Involve agents in the scheduling process. This is simpler than you might think. When you make time in your new-hire training to share the power of one, the essential steps in resource planning and how schedules are made, ask agents for their thoughts and input on the process. And do this regularly with all agents. Consider this nugget from the 2010 ICMI Workforce Management Practices Report: "Only about 60% of respondents indicated that their agents are satisfied with the center’s scheduling process."

Understand the impact of poor adherence on agents and the customer. There are hard consequences to poor adherence that everybody in the contact center should understand.

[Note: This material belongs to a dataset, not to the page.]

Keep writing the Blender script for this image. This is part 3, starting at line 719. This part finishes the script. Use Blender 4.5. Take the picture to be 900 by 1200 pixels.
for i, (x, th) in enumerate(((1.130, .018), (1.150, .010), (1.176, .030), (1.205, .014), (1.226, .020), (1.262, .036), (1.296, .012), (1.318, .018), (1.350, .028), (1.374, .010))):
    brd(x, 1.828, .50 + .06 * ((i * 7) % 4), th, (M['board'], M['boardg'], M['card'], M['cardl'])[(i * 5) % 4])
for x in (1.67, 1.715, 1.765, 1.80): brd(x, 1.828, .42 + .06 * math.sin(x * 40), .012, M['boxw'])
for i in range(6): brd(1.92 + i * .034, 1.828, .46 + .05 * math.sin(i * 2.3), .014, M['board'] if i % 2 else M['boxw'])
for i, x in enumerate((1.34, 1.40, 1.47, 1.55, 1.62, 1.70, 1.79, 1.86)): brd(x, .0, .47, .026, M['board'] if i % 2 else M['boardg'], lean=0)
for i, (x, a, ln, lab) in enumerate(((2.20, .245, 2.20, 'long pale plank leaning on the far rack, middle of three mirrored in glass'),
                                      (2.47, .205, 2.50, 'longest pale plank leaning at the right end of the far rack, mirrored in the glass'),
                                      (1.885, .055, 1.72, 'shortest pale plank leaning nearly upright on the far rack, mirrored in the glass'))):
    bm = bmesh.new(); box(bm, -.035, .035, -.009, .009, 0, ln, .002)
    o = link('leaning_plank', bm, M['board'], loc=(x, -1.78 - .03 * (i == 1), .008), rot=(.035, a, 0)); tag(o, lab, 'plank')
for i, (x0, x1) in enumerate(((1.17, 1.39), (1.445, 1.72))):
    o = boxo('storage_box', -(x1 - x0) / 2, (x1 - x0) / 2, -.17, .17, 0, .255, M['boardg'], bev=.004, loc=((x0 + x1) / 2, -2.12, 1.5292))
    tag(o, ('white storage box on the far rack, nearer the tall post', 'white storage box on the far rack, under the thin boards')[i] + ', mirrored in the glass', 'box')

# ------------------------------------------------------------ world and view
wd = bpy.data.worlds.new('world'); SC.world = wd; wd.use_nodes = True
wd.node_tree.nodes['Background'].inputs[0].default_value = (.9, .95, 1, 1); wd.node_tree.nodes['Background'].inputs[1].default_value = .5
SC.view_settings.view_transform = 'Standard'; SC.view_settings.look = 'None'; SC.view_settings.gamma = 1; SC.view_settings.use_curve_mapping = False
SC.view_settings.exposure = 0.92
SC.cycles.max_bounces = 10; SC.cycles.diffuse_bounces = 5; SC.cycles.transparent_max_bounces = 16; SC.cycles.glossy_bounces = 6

When adherence is down, occupancy goes up. For those of you who don’t speak call center or WFM, that means when agents aren’t where they’re supposed to be —when they’re supposed to be there — the other agents who are still valiantly manning the phones are exhausting themselves taking on the additional workload. These adhering agents are more prone to get burned out and call in sick, or worse, leave your organization. Now you face the additional cost of training new agents to replace them. Add to this the fact that the agents most likely to adhere to schedule regularly — and to face a high-occupancy environment more frequently — are probably your best agents.

When occupancy goes up, service level goes down. That means more customers are likely to abandon calls when there are long wait times. Every time your customers hang up before reaching an agent, your organization has missed an opportunity to (among other things) solve a problem and keep a loyal customer, cross-sell or up-sell them, or otherwise serve their needs.

When occupancy goes up, quality and first-call resolution are likely to take a dive, too.

Those agents in adherence, faced with a stacking queue thanks to other agents who’ve taken a couple of extra minutes at lunch or on break (or who are down the hall following up on a customer fax), are going to be tempted to do one of two things, or both: cut a couple of quality corners or hurry a customer off the line without really resolving their issue in order to meet average handle time goals or simply to clear the queue so they can catch a breather. A drop in quality creates myriad scenarios for loss — from regulatory penalties to missed opportunities for both customer data management and customer satisfaction. Lower first-call resolution can have a more direct impact — even in short intervals — by generating more incoming calls (of a less predictable nature) that the center must handle.